> [Short task]: Reproduce the top of the data verbatim, through and including the line that contains "sun.location = to_sun * 60".

-- Start of Data block --

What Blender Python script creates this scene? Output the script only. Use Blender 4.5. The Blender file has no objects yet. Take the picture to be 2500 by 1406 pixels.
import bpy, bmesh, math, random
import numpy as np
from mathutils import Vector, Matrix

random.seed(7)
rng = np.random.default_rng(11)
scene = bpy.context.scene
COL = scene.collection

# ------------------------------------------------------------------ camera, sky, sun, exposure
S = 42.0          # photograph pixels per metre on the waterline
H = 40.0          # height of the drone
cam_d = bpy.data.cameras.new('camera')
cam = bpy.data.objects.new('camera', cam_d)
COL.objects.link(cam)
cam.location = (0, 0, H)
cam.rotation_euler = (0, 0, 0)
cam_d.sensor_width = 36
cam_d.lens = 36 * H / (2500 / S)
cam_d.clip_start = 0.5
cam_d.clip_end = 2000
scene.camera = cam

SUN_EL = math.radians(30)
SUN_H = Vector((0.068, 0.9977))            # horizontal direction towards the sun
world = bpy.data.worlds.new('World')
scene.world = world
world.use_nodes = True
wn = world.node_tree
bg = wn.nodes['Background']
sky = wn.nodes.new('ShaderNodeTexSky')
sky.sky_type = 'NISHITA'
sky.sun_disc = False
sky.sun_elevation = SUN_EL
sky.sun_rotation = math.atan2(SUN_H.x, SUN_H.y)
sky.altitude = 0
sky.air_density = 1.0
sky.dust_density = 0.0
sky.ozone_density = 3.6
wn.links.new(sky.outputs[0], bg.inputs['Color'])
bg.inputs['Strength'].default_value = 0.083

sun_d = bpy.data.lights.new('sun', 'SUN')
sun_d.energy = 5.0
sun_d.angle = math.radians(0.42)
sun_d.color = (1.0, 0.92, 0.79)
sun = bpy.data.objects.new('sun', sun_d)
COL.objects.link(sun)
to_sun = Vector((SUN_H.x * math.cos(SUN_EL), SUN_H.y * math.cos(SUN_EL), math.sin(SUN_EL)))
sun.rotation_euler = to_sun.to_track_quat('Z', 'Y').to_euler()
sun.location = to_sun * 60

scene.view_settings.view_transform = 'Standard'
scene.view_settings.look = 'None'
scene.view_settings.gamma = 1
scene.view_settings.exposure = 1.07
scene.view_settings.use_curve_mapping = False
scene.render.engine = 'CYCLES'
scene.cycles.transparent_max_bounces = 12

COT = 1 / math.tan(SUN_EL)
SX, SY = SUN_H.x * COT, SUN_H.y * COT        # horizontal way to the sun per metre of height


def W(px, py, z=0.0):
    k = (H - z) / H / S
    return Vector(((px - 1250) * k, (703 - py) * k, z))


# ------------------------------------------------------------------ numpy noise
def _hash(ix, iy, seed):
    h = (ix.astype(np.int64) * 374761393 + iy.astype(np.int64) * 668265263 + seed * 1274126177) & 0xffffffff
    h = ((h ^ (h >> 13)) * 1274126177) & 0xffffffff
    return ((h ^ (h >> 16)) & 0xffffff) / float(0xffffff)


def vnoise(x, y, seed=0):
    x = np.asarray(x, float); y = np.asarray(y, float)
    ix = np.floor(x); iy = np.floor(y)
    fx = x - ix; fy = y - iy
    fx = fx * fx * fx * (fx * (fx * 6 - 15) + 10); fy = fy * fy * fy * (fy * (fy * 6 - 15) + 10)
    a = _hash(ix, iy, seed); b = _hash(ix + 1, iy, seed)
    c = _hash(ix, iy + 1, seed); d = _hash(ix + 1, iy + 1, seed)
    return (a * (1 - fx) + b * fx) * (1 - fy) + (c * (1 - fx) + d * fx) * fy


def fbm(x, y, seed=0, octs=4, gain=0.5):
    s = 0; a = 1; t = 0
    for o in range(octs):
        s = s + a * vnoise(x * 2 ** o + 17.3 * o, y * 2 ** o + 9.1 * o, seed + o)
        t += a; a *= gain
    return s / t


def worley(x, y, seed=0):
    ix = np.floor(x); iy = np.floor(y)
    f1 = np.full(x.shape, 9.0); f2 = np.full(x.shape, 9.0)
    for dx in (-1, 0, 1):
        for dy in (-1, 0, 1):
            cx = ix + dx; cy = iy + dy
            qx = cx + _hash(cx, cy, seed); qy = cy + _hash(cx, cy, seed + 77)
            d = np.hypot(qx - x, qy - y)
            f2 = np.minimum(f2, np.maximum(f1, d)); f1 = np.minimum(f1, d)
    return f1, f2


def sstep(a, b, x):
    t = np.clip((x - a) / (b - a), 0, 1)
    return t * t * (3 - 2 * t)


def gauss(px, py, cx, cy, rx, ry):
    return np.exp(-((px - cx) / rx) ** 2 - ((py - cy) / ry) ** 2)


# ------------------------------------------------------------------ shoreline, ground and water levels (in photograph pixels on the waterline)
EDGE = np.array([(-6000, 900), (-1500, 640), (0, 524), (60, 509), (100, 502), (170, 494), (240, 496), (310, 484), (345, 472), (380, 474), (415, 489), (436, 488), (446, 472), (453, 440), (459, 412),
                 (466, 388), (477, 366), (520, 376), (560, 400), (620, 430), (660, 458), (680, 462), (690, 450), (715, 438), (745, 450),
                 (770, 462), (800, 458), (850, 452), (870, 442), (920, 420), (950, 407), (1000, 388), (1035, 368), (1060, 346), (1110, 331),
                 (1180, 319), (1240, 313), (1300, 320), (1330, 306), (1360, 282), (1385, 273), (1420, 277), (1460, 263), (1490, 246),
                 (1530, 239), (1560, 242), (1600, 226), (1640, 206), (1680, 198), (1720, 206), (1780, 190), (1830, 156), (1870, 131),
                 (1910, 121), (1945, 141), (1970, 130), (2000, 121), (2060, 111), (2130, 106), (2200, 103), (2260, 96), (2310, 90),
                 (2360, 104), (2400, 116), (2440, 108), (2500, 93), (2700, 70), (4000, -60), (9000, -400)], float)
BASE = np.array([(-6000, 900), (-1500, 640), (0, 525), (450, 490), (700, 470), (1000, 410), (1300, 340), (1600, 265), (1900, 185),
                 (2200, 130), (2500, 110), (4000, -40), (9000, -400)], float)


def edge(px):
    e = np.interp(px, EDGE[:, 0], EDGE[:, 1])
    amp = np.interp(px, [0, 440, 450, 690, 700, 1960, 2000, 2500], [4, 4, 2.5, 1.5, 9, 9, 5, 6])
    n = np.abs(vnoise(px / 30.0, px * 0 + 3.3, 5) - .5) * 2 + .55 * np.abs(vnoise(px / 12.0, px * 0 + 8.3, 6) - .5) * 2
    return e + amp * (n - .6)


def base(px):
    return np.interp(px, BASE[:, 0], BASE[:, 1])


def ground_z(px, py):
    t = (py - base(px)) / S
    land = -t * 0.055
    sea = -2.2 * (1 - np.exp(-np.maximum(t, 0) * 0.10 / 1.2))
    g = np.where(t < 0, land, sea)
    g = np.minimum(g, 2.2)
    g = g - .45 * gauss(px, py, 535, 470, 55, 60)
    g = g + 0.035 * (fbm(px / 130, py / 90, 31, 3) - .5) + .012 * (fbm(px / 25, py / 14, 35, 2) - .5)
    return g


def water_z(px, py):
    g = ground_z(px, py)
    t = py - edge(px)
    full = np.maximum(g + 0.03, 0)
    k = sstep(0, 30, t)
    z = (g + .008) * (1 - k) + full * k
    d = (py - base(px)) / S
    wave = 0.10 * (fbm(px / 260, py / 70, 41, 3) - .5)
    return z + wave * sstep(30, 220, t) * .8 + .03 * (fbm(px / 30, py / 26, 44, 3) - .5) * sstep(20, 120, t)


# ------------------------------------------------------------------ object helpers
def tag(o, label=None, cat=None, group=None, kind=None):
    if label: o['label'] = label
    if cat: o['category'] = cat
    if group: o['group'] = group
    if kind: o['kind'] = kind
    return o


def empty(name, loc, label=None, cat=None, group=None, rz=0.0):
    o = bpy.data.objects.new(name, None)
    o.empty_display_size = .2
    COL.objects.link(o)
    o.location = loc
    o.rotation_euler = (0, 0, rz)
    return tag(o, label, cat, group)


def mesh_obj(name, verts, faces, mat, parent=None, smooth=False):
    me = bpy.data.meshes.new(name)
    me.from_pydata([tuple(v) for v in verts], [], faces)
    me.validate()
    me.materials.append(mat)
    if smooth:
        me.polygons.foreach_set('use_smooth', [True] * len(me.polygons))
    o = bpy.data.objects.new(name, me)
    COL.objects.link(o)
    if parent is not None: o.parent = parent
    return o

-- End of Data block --

> [The solution]:
What Blender Python script creates this scene? Output the script only. Use Blender 4.5. The Blender file has no objects yet. Take the picture to be 2500 by 1406 pixels.
import bpy, bmesh, math, random
import numpy as np
from mathutils import Vector, Matrix

random.seed(7)
rng = np.random.default_rng(11)
scene = bpy.context.scene
COL = scene.collection

# ------------------------------------------------------------------ camera, sky, sun, exposure
S = 42.0          # photograph pixels per metre on the waterline
H = 40.0          # height of the drone
cam_d = bpy.data.cameras.new('camera')
cam = bpy.data.objects.new('camera', cam_d)
COL.objects.link(cam)
cam.location = (0, 0, H)
cam.rotation_euler = (0, 0, 0)
cam_d.sensor_width = 36
cam_d.lens = 36 * H / (2500 / S)
cam_d.clip_start = 0.5
cam_d.clip_end = 2000
scene.camera = cam

SUN_EL = math.radians(30)
SUN_H = Vector((0.068, 0.9977))            # horizontal direction towards the sun
world = bpy.data.worlds.new('World')
scene.world = world
world.use_nodes = True
wn = world.node_tree
bg = wn.nodes['Background']
sky = wn.nodes.new('ShaderNodeTexSky')
sky.sky_type = 'NISHITA'
sky.sun_disc = False
sky.sun_elevation = SUN_EL
sky.sun_rotation = math.atan2(SUN_H.x, SUN_H.y)
sky.altitude = 0
sky.air_density = 1.0
sky.dust_density = 0.0
sky.ozone_density = 3.6
wn.links.new(sky.outputs[0], bg.inputs['Color'])
bg.inputs['Strength'].default_value = 0.083

sun_d = bpy.data.lights.new('sun', 'SUN')
sun_d.energy = 5.0
sun_d.angle = math.radians(0.42)
sun_d.color = (1.0, 0.92, 0.79)
sun = bpy.data.objects.new('sun', sun_d)
COL.objects.link(sun)
to_sun = Vector((SUN_H.x * math.cos(SUN_EL), SUN_H.y * math.cos(SUN_EL), math.sin(SUN_EL)))
sun.rotation_euler = to_sun.to_track_quat('Z', 'Y').to_euler()
sun.location = to_sun * 60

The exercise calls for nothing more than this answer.